If Bondi’s team wants to keep going, it can. Unlike a trial acquittal, which triggers double-jeopardy protections, there’s no formal cap on how many times prosecutors can return to grand juries. But there is a practical limit: credibility. Getting rejected once is bad. Getting rejected twice is close to unheard of. At some point, someone has to tell the attorney general what the process is already screaming: this case is not going to land.
And even if the department manages to revive the Comey or James indictments, the problems don’t end there. Both defendants can plausibly argue selective or vindictive prosecution. Comey has what looks like a serious statute-of-limitations defense based on allegedly false testimony dated September 30, 2020. And even if DOJ clears those hurdles, it still has to persuade a trial jury — unanimously, beyond a reasonable doubt — using evidence that, by the account presented here, ranges from thin (James allegedly gaining only a few thousand dollars from mortgage fraud) to muddled (the exact content of Comey’s testimony is itself disputed, let alone whether any false statement was intentional).
Meanwhile, the department appears poised to widen the blast radius. Other perceived political antagonists — Senator Adam Schiff, Federal Reserve Governor Lisa Cook, and former Special Counsel Jack Smith — are reportedly under investigation at the president’s direction for assorted, hazy allegations. (The John Bolton matter is described as different: that investigation reportedly began before the current administration, and the classified-information allegations are framed as more serious and better supported.) If DOJ leadership is concerned about institutional survival, it should be urging Bondi not to launch more headline-grabbing fights that are likely to end the same way: with a courtroom loss, a public humiliation, and another dent in the department’s credibility.
Even Bill Barr — the focus of my 2021 book Hatchet Man: How Bill Barr Broke the Prosecutor’s Code and Corrupted the Justice Department — had a stopping point. Trump publicly urged prosecutions of Barack Obama, John Kerry, Hillary Clinton, and other prominent Democrats. Barr mostly let those demands burn out rather than operationalize them. Bondi, by contrast, has moved as if every presidential grievance comes with a deadline.
To be fair, an “intervention” aimed solely at Bondi risks missing the obvious: she is executing the will of her boss. But that doesn’t make her a bystander. She’s an experienced prosecutor with vast authority, broad discretion, and a department to run. She is not forced into the role. She owns the consequences.
And if moral arguments won’t move anyone here, maybe political ones will.
There are signs — small but meaningful — that Trump’s protective shell isn’t flawless. He may never lose his core base, but he does not automatically command perfect discipline from the rest of the party forever.

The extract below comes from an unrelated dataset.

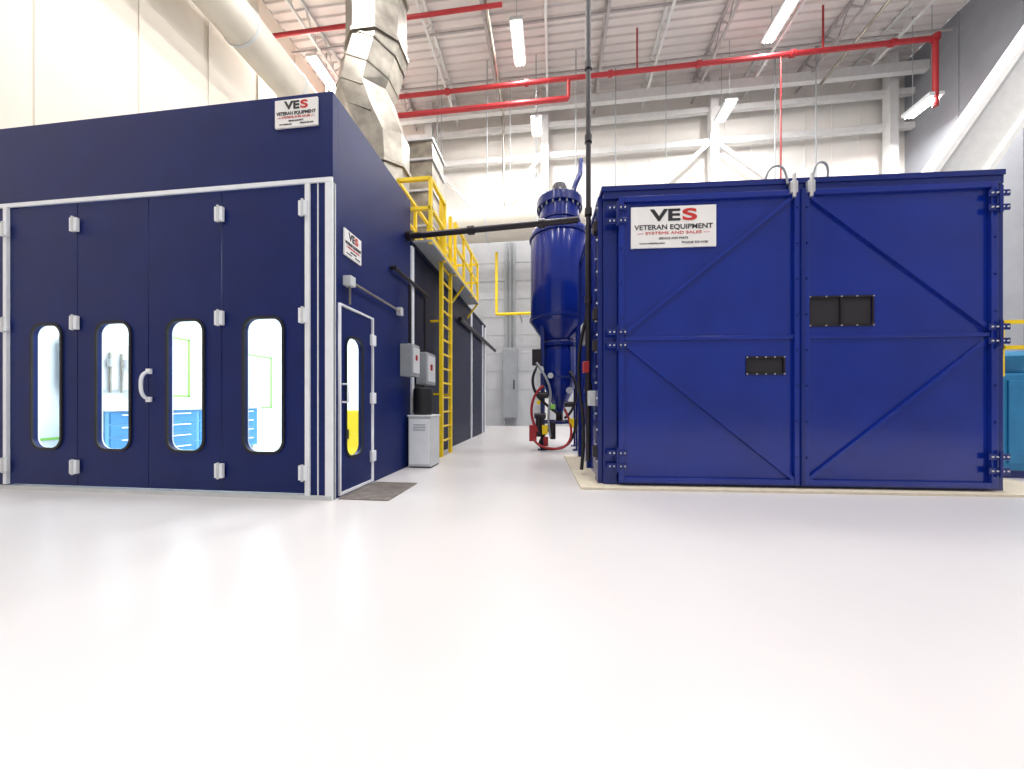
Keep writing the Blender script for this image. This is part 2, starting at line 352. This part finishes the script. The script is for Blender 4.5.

This week, four House Republicans defied Trump and forced a vote on extending Affordable Care Act subsidies. Earlier this month, Republican-led committees pressed the administration for answers about legally questionable bombings of Venezuelan drug boats. Indiana Republicans rejected Trump’s push for mid-decade gerrymandering, setting off presidential outrage. In November, after enough Republicans refused to go along with efforts to suppress the Jeffrey Epstein files, Congress overwhelmingly passed legislation requiring broad (even if not total) public disclosure. And a recent Marquette Law School study found that 55 percent of respondents disapprove of prosecutions of Trump’s political opponents — including 48 percent of Republicans and 47 percent of independents. When nearly half of your own party says you’ve crossed a line, it’s worth paying attention.
Maybe any attempt to pull Bondi back will end the way the Sopranos intervention did: shouting, accusations, insults, and nothing fixed. But even Christopher Moltisanti eventually got help — at least for a while. Trying to correct course, however messy, is still better than sprinting toward a destination everyone can already see: more losses, more institutional wreckage, and a legacy defined by predictable failure.